How to Tell Someone is Lying

by Dan on October 20, 2010

My favorite scene from the 1993 film True Romance is when Sicilian gangster Vincent Coccotti, played by none other than Christopher Walken, pays a little visit to Clifford Worley, played by the late great Dennis Hopper, looking for the whereabouts of Clarence Worley, played by Christian Slater.  The interrogation begins with Walken delivering one of my favourite lines from any movie ever:

“I’m the anti-Christ.  You get me in a vendetta kind of mood, and you tell the angels in heaven you never seen evil so singularly personified, as you did in the face of the man who killed you.”  Gives me goosebumps!

Aside from the brilliant writing and acting, what makes this scene so great is when Worley tries to lie his way out, Coccotti immediately picks out the fiband clocks him in the face.  The second time he lies, he gets his hand sliced open and doused with alcohol.  Coccotti decides to sit down and explain a few things to Worley:

“Sicilians are great liars, best in the world. I’m Sicilian. My father was the heavyweight champion on Sicilian liars, and from growing up with him I learned the pantomime. There are 17 things a guy can do when he lies to give himself away…. If you know them like you know your own face, you can beat lie detectors all to hell.  Now what we’ve got here is a little game of show and tell.  You don’t wanna show me nothing but you tell me everything.”

A pantomime in this instance means the conveyance of a story with facial expressions.  As is the case in the scene, your words may be saying one thing but your face is saying something completely different.  When a boy slips on a promise ring on her finger, his actions might be genuine, but is his face telling the truth?  This is why Coccotti puts a bullet in Worley’s brain after hearing the story about Africans invading Sicily, having sex with their women and changing the Sicilian bloodline forever.  He read Worley’s pantomimes, and knew the story had to be true.

A person’s face actually does many more than 17 things to give away that he or she is lying.  Unless they’re psychotic, a liar will be under stress and their faces will act accordingly.  Here are some things to look for in someone’s face when trying to separate the lies from the truth:

1.  Licking of the lips.
2.  Biting of the lips (Former President Bill Clinton did this when he told the American public that he did not have sexual relations with Monica Lewinski)
3.  Scratching of the face, nose
4.  Looking away, to the side or downward, looking for the next lie to say
5.  Increased swallowing
6.  Sighs and deep breaths
7.  Touching your nose
8.  Irregular pauses in speech patterns
9.  Fidgeting with hair, beards or mustache
10.  Excessive blinking
11.  Use of phrases like “I swear to god” “To be completely honest” and “honestly”
12.  Stuttering
13.  Filling silences with “um” “er” “ah” “uh”
14.  Tightening or puckering of lips.
15.  Eye squinting, or closing
16.  Face becomes slightly paler as blood is withheld from extremities
17.  Brief displays of emotion, “cracking” through the otherwise straight face.

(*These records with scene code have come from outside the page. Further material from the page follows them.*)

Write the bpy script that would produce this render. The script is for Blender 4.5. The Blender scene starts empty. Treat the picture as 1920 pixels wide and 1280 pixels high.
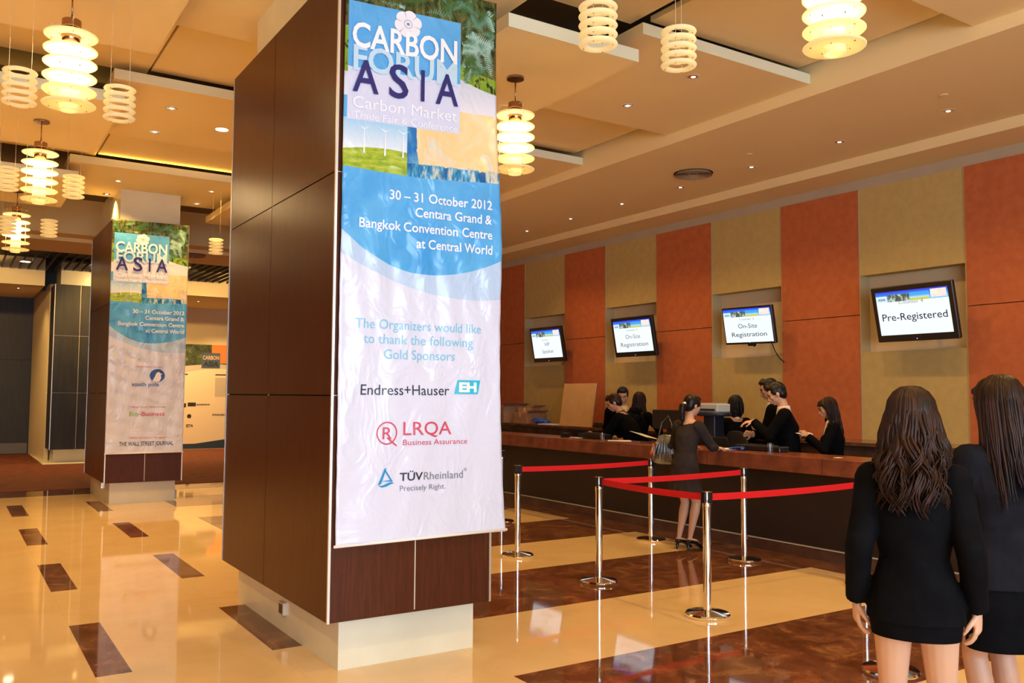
import bpy, math, random
from mathutils import Vector, Matrix, Euler
import mathutils
random.seed(7)
sc = bpy.context.scene
COL = sc.collection
PI = math.pi
# ------------------------------------------------------------------ camera
cd = bpy.data.cameras.new('camera'); cam = bpy.data.objects.new('camera', cd); COL.objects.link(cam)
cd.sensor_fit = 'HORIZONTAL'; cd.sensor_width = 36.0; cd.lens = 1638.15/1920*36
cd.clip_start = .05; cd.clip_end = 200
def cam_axes():
    yaw, pit, rol = math.radians(32.8404), math.radians(3.52857), math.radians(.36993)
    cy, sy, cp, sp = math.cos(yaw), math.sin(yaw), math.cos(pit), math.sin(pit)
    f = Vector((sy*cp, cy*cp, sp)); r = Vector((cy, -sy, 0)); u = r.cross(f)
    cr, sr = math.cos(rol), math.sin(rol)
    return cr*r+sr*u, -sr*r+cr*u, f
_r, _u, _f = cam_axes()
cam.matrix_world = Matrix(((_r.x,_u.x,-_f.x,0),(_r.y,_u.y,-_f.y,0),(_r.z,_u.z,-_f.z,1.65),(0,0,0,1)))
sc.camera = cam
# ------------------------------------------------------------------ view + world
sc.view_settings.view_transform = 'Standard'; sc.view_settings.look = 'None'
sc.view_settings.gamma = 1; sc.view_settings.use_curve_mapping = False
sc.view_settings.exposure = 1.0
w = bpy.data.worlds.new('world'); sc.world = w; w.use_nodes = True
w.node_tree.nodes['Background'].inputs[0].default_value = (.62,.76,1,1)
w.node_tree.nodes['Background'].inputs[1].default_value = 1.0
# ------------------------------------------------------------------ lights
WARM = (1,.60,.20); SPOTK = 1.7
def area(name, loc, rot, sx, sy, power, color):
    l = bpy.data.lights.new(name, 'AREA'); l.shape = 'RECTANGLE'; l.size = sx; l.size_y = sy
    l.energy = power; l.color = color
    o = bpy.data.objects.new(name, l); COL.objects.link(o); o.location = loc; o.rotation_euler = rot
    return o
# daylight that comes in through the big windows behind the camera
area('window_daylight', (.4,-5.35,2.4), (math.radians(90),0,0), 9.5, 3.4, 620, (.66,.80,1))
DOWN = []   # filled below: (x, y, z)
def spot(name, loc, power, color=WARM, size=118, blend=.8, radius=.05, tilt=0):
    l = bpy.data.lights.new(name, 'SPOT'); l.energy = power*SPOTK; l.color = color
    l.spot_size = math.radians(size); l.spot_blend = blend; l.shadow_soft_size = radius
    o = bpy.data.objects.new(name, l); COL.objects.link(o); o.location = loc; o.rotation_euler = (tilt,0,0)
    return o

# ------------------------------------------------------------------ helpers
def link(name, me, parent=None, mat=None, smooth=False):
    o = bpy.data.objects.new(name, me); COL.objects.link(o)
    if parent: o.parent = parent
    if mat is not None:
        for m in (mat if isinstance(mat, (list, tuple)) else [mat]): me.materials.append(m)
    if smooth:
        for p in me.polygons: p.use_smooth = True
    return o
def tag(o, label=None, cat=None, group=None, kind=None):
    if label: o['label'] = label
    if cat: o['category'] = cat
    if group: o['group'] = group
    if kind: o['kind'] = kind
    return o
def empty(name, loc, label=None, cat=None, group=None, rz=0):
    o = bpy.data.objects.new(name, None); COL.objects.link(o); o.location = loc
    o.rotation_euler = (0,0,rz); o.empty_display_size = .1
    return tag(o, label, cat, group)
def rest(o):
    for c in o.children: pass
    return o
def copy_tree(o, parent=None):
    c = o.copy(); COL.objects.link(c)
    if parent: c.parent = parent
    for ch in list(o.children): copy_tree(ch, c)
    return c
class MB:
    def __init__(s): s.v = []; s.f = []; s.mi = []; s.cur = 0; s.uv = None
    def add(s, vs, fs):
        n = len(s.v); s.v += [tuple(v) for v in vs]
        s.f += [tuple(i+n for i in f) for f in fs]; s.mi += [s.cur]*len(fs)
        return s
    def box(s, x0,x1,y0,y1,z0,z1, bev=0):
        if bev <= 0:
            vs = [(x,y,z) for z in (z0,z1) for y in (y0,y1) for x in (x0,x1)]
            s.add(vs, [(0,2,3,1),(4,5,7,6),(0,1,5,4),(2,6,7,3),(0,4,6,2),(1,3,7,5)])
        else:
            b = bev; vs = []; idx = {}
            def k(ax, sx, sy, sz):
                key = (ax,sx,sy,sz)
                if key not in idx:
                    p = [x1 if sx else x0, y1 if sy else y0, z1 if sz else z0]; sg = (sx,sy,sz)
                    for a in range(3):
                        if a != ax: p[a] += -b if sg[a] else b
                    idx[key] = len(vs); vs.append(tuple(p))
                return idx[key]
            fs = []
            for ax in range(3):
                for sd in (0,1):
                    q = []
                    for a,c in ((0,0),(1,0),(1,1),(0,1)):
                        g = [0,0,0]; g[ax] = sd; g[(ax+1)%3] = a; g[(ax+2)%3] = c
                        q.append(k(ax,*g))
                    fs.append(q if sd else q[::-1])
            for ax in range(3):       # edges parallel to ax
                o1, o2 = (ax+1)%3, (ax+2)%3
                for a in (0,1):
                    for c in (0,1):
                        g0 = [0,0,0]; g0[ax] = 0; g0[o1] = a; g0[o2] = c
                        g1 = list(g0); g1[ax] = 1
                        q = [k(o1,*g0),k(o1,*g1),k(o2,*g1),k(o2,*g0)]
                        fs.append(q if (a^c) == 0 else q[::-1])
            for a in (0,1):
                for c in (0,1):
                    for d in (0,1):
                        t = [k(0,a,c,d),k(1,a,c,d),k(2,a,c,d)]
                        fs.append(t if (a^c^d) else t[::-1])
            s.add(vs, fs)
        return s
    def lathe(s, prof, c=(0,0,0), n=32, M=None):
        """prof: list of (r,z); closed when first==last"""
        vs = []; fs = []; m = len(prof)
        for i in range(n):
            a = 2*PI*i/n
            for r,z in prof: vs.append((c[0]+r*math.cos(a), c[1]+r*math.sin(a), c[2]+z))
        for i in range(n):
            j = (i+1)%n
            for k in range(m-1): fs.append((i*m+k, j*m+k, j*m+k+1, i*m+k+1))
        if M: vs = [tuple(M @ Vector(v)) for v in vs]
        s.add(vs, fs); return s
    def cyl(s, r, z0, z1, c=(0,0,0), n=24): return s.lathe([(0,z0),(r,z0),(r,z1),(0,z1)], c, n)
    def tube(s, pts, ra, rb=None, hint=(1,0,0), n=12, caps='round'):
        """closed volume around a path; ra along hint, rb across it"""
        pts = [Vector(p) for p in pts]; m = len(pts)
        if not isinstance(ra,(list,tuple)): ra = [ra]*m
        rb = ra if rb is None else rb
        if not isinstance(rb,(list,tuple)): rb = [rb]*m
        T = []
        for i in range(m):
            t = (pts[min(i+1,m-1)]-pts[max(i-1,0)])
            T.append(t.normalized() if t.length > 1e-9 else Vector((0,0,1)))
        rings = []
        h = Vector(hint)
        def fr(t):
            a = h - t*h.dot(t)
            if a.length < 1e-3: a = Vector((0,1,0)) - t*t.y
            if a.length < 1e-3: a = Vector((0,0,1)) - t*t.z
            a.normalize(); return a, t.cross(a)
        def ring(c,t,a_,b_):
            u,v = fr(t)
            return [c+u*(a_*math.cos(2*PI*k/n))+v*(b_*math.sin(2*PI*k/n)) for k in range(n)]
        if caps == 'round' or caps == 'start':
            for q in (80,50,25):
                cq, sq = math.cos(math.radians(q)), math.sin(math.radians(q)); e = min(ra[0],rb[0])
                rings.append(ring(pts[0]-T[0]*e*sq, T[0], ra[0]*cq, rb[0]*cq))
        for i in range(m): rings.append(ring(pts[i],T[i],ra[i],rb[i]))
        if caps == 'round' or caps == 'end':
            for q in (25,50,80):
                cq, sq = math.cos(math.radians(q)), math.sin(math.radians(q)); e = min(ra[-1],rb[-1])
                rings.append(ring(pts[-1]+T[-1]*e*sq, T[-1], ra[-1]*cq, rb[-1]*cq))
        vs = [p for r in rings for p in r]; fs = []
        R = len(rings)
        for i in range(R-1):
            for k in range(n):
                l = (k+1)%n; fs.append((i*n+k, i*n+l, (i+1)*n+l, (i+1)*n+k))
        fs.append(tuple(range(n))[::-1]); fs.append(tuple((R-1)*n+k for k in range(n)))
        s.add(vs, fs); return s
    def ell(s, c, r, M=None, nu=16, nv=10):
        c = Vector(c); vs = []; fs = []
        for i in range(nv+1):
            t = PI*(i+.0)/nv; t = min(max(t,.04),PI-.04)
            for k in range(nu):
                a = 2*PI*k/nu
                vs.append(Vector((r[0]*math.sin(t)*math.cos(a), r[1]*math.sin(t)*math.sin(a), -r[2]*math.cos(t))))
        vs = [(M @ v if M else v)+c for v in vs]
        for i in range(nv):
            for k in range(nu):
                l = (k+1)%nu; fs.append((i*nu+k, i*nu+l, (i+1)*nu+l, (i+1)*nu+k))
        fs.append(tuple(range(nu))[::-1]); fs.append(tuple(nv*nu+k for k in range(nu)))
        s.add(vs, fs); return s
    def build(s, name, mat, parent=None, smooth=False, off=(0,0,0)):
        me = bpy.data.meshes.new(name)
        vs = s.v if off == (0,0,0) else [(v[0]-off[0],v[1]-off[1],v[2]-off[2]) for v in s.v]
        me.from_pydata(vs, [], s.f); me.update()
        o = link(name, me, parent, mat)
        if isinstance(mat,(list,tuple)):
            me.polygons.foreach_set('material_index', s.mi)
        if smooth == 'auto':
            for p in me.polygons: p.use_smooth = True
            try: me.set_sharp_from_angle(angle=math.radians(38))
            except Exception: pass
        elif smooth:
            for p in me.polygons: p.use_smooth = True
        return o
    def skin(s, name, mat, parent, voxel=.007, it=4, fac=.5):
        """merge all volumes into one continuous surface"""
        o = s.build(name+'_tmp', None)
        r = o.modifiers.new('r','REMESH'); r.mode = 'VOXEL'; r.voxel_size = voxel
        if it:
            m = o.modifiers.new('s','SMOOTH'); m.factor = fac; m.iterations = it
        bpy.context.view_layer.update()
        dg = bpy.context.evaluated_depsgraph_get()
        me = bpy.data.meshes.new_from_object(o.evaluated_get(dg)); me.name = name
        old = o.data; bpy.data.objects.remove(o); bpy.data.meshes.remove(old)
        me.materials.clear()
        for p in me.polygons: p.use_smooth = True
        return link(name, me, parent, mat)
def box_obj(name, x0,x1,y0,y1,z0,z1, mat, parent=None, bev=0, origin=None, smooth=False):
    if parent is None:
        c = origin or ((x0+x1)/2,(y0+y1)/2,z0)
        m = MB().box(x0-c[0],x1-c[0],y0-c[1],y1-c[1],z0-c[2],z1-c[2],bev)
        o = m.build(name, mat); o.location = c; return o
    return MB().box(x0,x1,y0,y1,z0,z1,bev).build(name, mat, parent)
def struct(name, *a, **k):
    o = box_obj(name, *a, **k); o['kind'] = 'structure'; return o

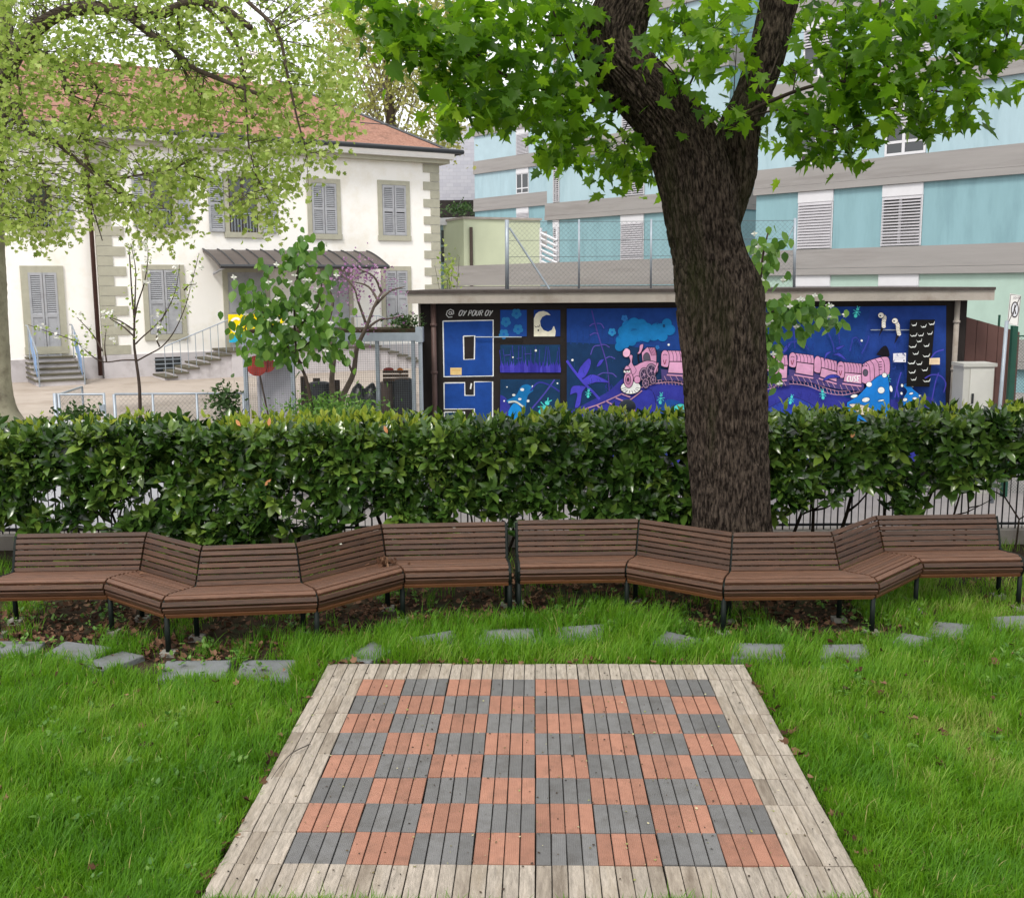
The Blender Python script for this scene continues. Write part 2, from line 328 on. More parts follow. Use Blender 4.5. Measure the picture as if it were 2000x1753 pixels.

The last item on the list comes from new research conducted at Stephen Porter’s Forensic Psychology Lab at Dalhousie University.  According to a grad student from the school “There are some muscles in the face you can’t control … and those muscles won’t be activated in the absence of genuine emotion—you just can’t do it.”  It was these facial muscles that gave away murderer Michael White for killing his pregnant wife, despite his tear-filled public plea.  When his plea was examined frame by frame, these uncontrollable facial muscles revealed moments of anger and disgust.  Michael White is clearly not Sicilian. He didn’t wanna show the authorities nothing, but his face told them everything.